The core technical contribution concerns preservation results for fh‑ and hp‑bisimilarity. The authors prove that any sound equation on open terms is preserved under all disjoint, label‑preserving extensions. The proof hinges on the fact that both fh‑ and hp‑bisimilarity are defined in terms of hypotheses about the behaviour of variables. Because the extension does not interfere with the set of hypotheses that can be formed from the original language, a bisimulation that witnesses the equation before the extension can be lifted unchanged to the extended language.

To strengthen the result further, the authors introduce slight variants of fh‑ and hp‑bisimilarity. In these variants the definition of a hypothesis is broadened so that it automatically tolerates the presence of new operators, even when those operators introduce fresh labels. With the modified definitions, any disjoint extension—whether or not it adds new labels—preserves all sound open‑term equations. This yields a robust notion of behavioural equivalence that is immune to the most common forms of language growth.

The situation for ci‑bisimilarity is more delicate. Since ci‑bisimilarity requires that all closed instantiations of an open term be bisimilar, the addition of new labels can change the transition structure of those closed instances, potentially invalidating previously sound equations. The authors therefore identify two syntactic criteria that guarantee preservation for ci‑bisimilarity.

  1. Equation‑side criterion (label independence). An equation is label‑independent if none of the operators occurring in it can generate the new labels introduced by the extension. In other words, the equation’s terms only involve actions from the original label set.

  2. Extension‑side criterion (non‑interfering, label‑preserving extensions). An extension satisfies this condition when every new rule either uses only fresh operators or adds transitions that involve only fresh labels, never augmenting the transition relation of existing operators with the original labels.

If either of these conditions holds, the authors prove that any ci‑bisimilarity‑sound equation remains sound after the extension. The proofs combine standard SOS congruence arguments with a careful analysis of how closed instances can be affected by the new rules.

The paper concludes with illustrative examples. It shows how the results apply to classic process algebras such as CCS and the π‑calculus, where new synchronization or name‑generation constructs are added. In each case the syntactic criteria are verified, confirming that previously established equations (e.g., associativity, commutativity, or more complex behavioural laws) survive the extension without re‑proof.
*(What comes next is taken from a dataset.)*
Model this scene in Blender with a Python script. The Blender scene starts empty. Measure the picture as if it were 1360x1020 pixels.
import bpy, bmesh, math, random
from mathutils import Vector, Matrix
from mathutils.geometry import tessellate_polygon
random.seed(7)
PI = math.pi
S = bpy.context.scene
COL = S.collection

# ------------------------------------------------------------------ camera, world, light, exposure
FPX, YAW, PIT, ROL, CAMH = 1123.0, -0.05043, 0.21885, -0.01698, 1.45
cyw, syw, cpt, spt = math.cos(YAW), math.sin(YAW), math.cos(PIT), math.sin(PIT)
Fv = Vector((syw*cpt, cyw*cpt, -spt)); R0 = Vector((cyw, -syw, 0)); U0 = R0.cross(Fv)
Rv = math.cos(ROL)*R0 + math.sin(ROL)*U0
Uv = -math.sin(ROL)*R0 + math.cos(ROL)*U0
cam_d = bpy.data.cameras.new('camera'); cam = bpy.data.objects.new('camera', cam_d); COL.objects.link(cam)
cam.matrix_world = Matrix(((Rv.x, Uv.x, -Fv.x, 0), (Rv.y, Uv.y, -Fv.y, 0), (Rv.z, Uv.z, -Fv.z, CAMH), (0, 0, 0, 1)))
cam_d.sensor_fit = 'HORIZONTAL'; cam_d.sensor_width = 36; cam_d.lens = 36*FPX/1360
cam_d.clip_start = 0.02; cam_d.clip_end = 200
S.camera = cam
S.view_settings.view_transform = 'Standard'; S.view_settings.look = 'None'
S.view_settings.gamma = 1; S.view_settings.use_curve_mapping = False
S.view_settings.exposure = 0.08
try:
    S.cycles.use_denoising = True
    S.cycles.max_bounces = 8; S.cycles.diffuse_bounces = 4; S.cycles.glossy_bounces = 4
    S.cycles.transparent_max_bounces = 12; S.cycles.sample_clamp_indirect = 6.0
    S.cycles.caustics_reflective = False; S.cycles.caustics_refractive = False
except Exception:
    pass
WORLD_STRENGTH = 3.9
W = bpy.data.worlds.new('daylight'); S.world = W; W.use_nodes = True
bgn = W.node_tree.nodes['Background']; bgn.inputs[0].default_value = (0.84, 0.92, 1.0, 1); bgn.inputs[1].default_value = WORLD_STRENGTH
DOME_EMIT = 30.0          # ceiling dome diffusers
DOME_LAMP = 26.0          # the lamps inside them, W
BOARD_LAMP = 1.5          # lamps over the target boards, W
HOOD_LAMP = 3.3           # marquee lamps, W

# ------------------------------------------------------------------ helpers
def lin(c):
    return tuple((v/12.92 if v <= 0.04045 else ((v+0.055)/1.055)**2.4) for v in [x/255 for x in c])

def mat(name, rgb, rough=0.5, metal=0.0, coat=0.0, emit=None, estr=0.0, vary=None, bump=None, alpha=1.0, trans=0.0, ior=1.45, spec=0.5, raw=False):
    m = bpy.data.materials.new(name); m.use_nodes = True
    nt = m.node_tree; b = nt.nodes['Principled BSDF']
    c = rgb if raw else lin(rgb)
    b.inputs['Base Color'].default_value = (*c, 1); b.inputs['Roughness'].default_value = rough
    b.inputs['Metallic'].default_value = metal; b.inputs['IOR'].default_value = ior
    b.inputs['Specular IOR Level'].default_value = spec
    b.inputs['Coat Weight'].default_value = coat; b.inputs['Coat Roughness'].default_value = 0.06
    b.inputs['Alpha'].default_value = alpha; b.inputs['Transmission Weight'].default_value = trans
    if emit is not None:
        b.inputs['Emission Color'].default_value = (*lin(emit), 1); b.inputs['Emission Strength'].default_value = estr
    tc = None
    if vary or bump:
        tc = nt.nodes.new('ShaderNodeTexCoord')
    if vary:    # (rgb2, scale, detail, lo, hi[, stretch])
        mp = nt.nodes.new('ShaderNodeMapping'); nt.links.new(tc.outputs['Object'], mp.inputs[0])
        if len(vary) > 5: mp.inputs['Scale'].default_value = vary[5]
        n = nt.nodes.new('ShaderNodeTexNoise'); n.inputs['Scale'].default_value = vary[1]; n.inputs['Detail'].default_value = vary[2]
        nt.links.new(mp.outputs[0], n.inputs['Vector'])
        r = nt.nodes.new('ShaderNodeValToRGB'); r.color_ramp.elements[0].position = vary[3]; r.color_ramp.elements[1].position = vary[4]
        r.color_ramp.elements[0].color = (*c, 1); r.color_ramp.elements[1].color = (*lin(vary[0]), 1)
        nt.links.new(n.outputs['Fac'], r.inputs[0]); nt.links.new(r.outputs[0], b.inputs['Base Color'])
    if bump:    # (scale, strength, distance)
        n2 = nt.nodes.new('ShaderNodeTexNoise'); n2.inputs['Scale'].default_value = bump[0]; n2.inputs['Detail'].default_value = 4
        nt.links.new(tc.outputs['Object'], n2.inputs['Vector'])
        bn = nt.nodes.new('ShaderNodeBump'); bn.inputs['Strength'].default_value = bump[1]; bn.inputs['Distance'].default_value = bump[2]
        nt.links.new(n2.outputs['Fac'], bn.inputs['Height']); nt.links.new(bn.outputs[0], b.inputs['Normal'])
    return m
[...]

Overall, the work provides a clear taxonomy of when behavioural equations are robust under language growth. For fh‑ and hp‑bisimilarity the answer is simple: any disjoint, label‑preserving extension suffices, and with modest modifications of the equivalence definitions even arbitrary disjoint extensions are harmless. For ci‑bisimilarity, the authors give concrete syntactic checks that language designers can apply before extending a language, thereby avoiding costly re‑verification of behavioural properties. The results have practical relevance for the modular development of process calculi, programming language semantics, and verification tools that rely on open‑term reasoning.